● **What you are asked to do**
Copy out the data below as written; omit any images.

● **Supplied material**
########

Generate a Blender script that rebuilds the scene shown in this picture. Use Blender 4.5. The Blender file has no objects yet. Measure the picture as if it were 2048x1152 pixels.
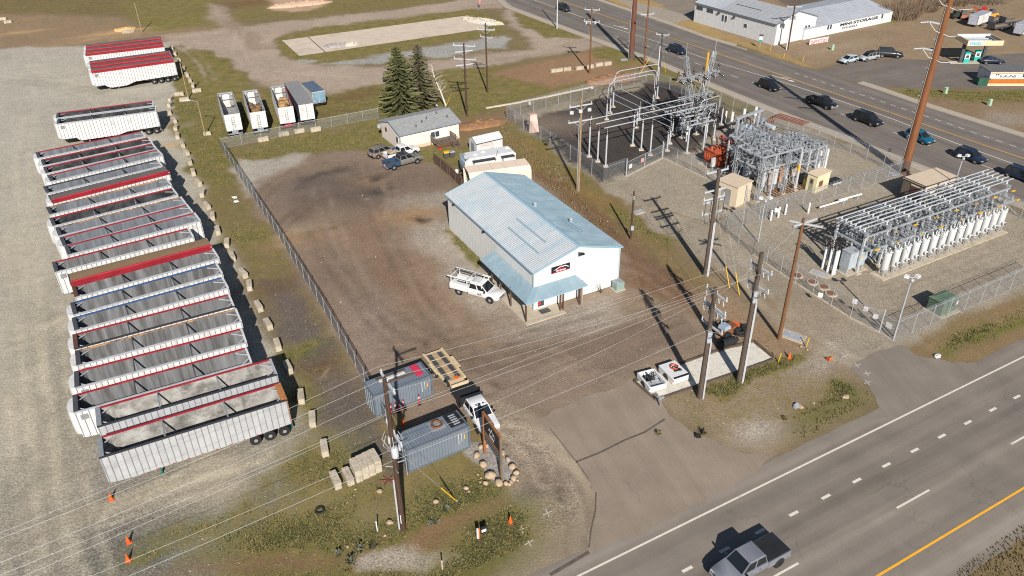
import bpy, math, random
import numpy as np
from mathutils import Vector, Matrix
from math import radians as rad, sin, cos, pi, atan2, hypot
random.seed(7)
SC = bpy.context.scene
COL = SC.collection
# ------------------------------------------------------------------ camera
FPX, HC = 1579.9, 50.0
RC = np.array([[0.99987408, 0.01586911, 0.0], [-0.00847349, 0.53389421, -0.84550882], [-0.01341748, 0.84540235, 0.53396145]])
cam = bpy.data.cameras.new('camera'); cam_ob = bpy.data.objects.new('camera', cam); COL.objects.link(cam_ob)
cam.sensor_width = 36.0; cam.lens = FPX/2048*36; cam.clip_start = 1.0; cam.clip_end = 9000
_m = Matrix.Identity(4)
for _i in range(3):
    for _j in range(3): _m[_i][_j] = RC[_i][_j]
_m[2][3] = HC; cam_ob.matrix_world = _m
SC.camera = cam_ob
# ------------------------------------------------------------------ light
SUN_EL, SUN_AZ = rad(32.7), rad(98-180)      # azimuth of the direction TOWARDS the sun, from +x
w = bpy.data.worlds.new('World'); SC.world = w; w.use_nodes = True
nt = w.node_tree; bg = nt.nodes['Background']
sky = nt.nodes.new('ShaderNodeTexSky'); sky.sky_type = 'NISHITA'; sky.sun_disc = False
sky.sun_elevation = SUN_EL; sky.sun_rotation = pi/2-SUN_AZ; sky.altitude = 700; sky.air_density = 1.0; sky.dust_density = .6
nt.links.new(sky.outputs[0], bg.inputs[0]); bg.inputs[1].default_value = 0.05
sl = bpy.data.lights.new('sun', 'SUN'); sl.energy = 4.5; sl.angle = rad(.53); sl.color = (1.0, .945, .87)
so = bpy.data.objects.new('sun', sl); COL.objects.link(so)
sd = Vector((cos(SUN_AZ)*cos(SUN_EL), sin(SUN_AZ)*cos(SUN_EL), sin(SUN_EL)))
so.rotation_euler = sd.to_track_quat('Z', 'Y').to_euler(); so.location = (30, -60, 80)
vs = SC.view_settings; vs.view_transform = 'Standard'; vs.look = 'None'; vs.gamma = 1; vs.exposure = 0.65; vs.use_curve_mapping = False
SC.cycles.max_bounces = 6; SC.cycles.transparent_max_bounces = 24; SC.cycles.use_denoising = False; SC.cycles.filter_width = 1.1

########

● **Final answer**
Generate a Blender script that rebuilds the scene shown in this picture. Use Blender 4.5. The Blender file has no objects yet. Measure the picture as if it were 2048x1152 pixels.
import bpy, math, random
import numpy as np
from mathutils import Vector, Matrix
from math import radians as rad, sin, cos, pi, atan2, hypot
random.seed(7)
SC = bpy.context.scene
COL = SC.collection
# ------------------------------------------------------------------ camera
FPX, HC = 1579.9, 50.0
RC = np.array([[0.99987408, 0.01586911, 0.0], [-0.00847349, 0.53389421, -0.84550882], [-0.01341748, 0.84540235, 0.53396145]])
cam = bpy.data.cameras.new('camera'); cam_ob = bpy.data.objects.new('camera', cam); COL.objects.link(cam_ob)
cam.sensor_width = 36.0; cam.lens = FPX/2048*36; cam.clip_start = 1.0; cam.clip_end = 9000
_m = Matrix.Identity(4)
for _i in range(3):
    for _j in range(3): _m[_i][_j] = RC[_i][_j]
_m[2][3] = HC; cam_ob.matrix_world = _m
SC.camera = cam_ob
# ------------------------------------------------------------------ light
SUN_EL, SUN_AZ = rad(32.7), rad(98-180)      # azimuth of the direction TOWARDS the sun, from +x
w = bpy.data.worlds.new('World'); SC.world = w; w.use_nodes = True
nt = w.node_tree; bg = nt.nodes['Background']
sky = nt.nodes.new('ShaderNodeTexSky'); sky.sky_type = 'NISHITA'; sky.sun_disc = False
sky.sun_elevation = SUN_EL; sky.sun_rotation = pi/2-SUN_AZ; sky.altitude = 700; sky.air_density = 1.0; sky.dust_density = .6
nt.links.new(sky.outputs[0], bg.inputs[0]); bg.inputs[1].default_value = 0.05
sl = bpy.data.lights.new('sun', 'SUN'); sl.energy = 4.5; sl.angle = rad(.53); sl.color = (1.0, .945, .87)
so = bpy.data.objects.new('sun', sl); COL.objects.link(so)
sd = Vector((cos(SUN_AZ)*cos(SUN_EL), sin(SUN_AZ)*cos(SUN_EL), sin(SUN_EL)))
so.rotation_euler = sd.to_track_quat('Z', 'Y').to_euler(); so.location = (30, -60, 80)
vs = SC.view_settings; vs.view_transform = 'Standard'; vs.look = 'None'; vs.gamma = 1; vs.exposure = 0.65; vs.use_curve_mapping = False
SC.cycles.max_bounces = 6; SC.cycles.transparent_max_bounces = 24; SC.cycles.use_denoising = False; SC.cycles.filter_width = 1.1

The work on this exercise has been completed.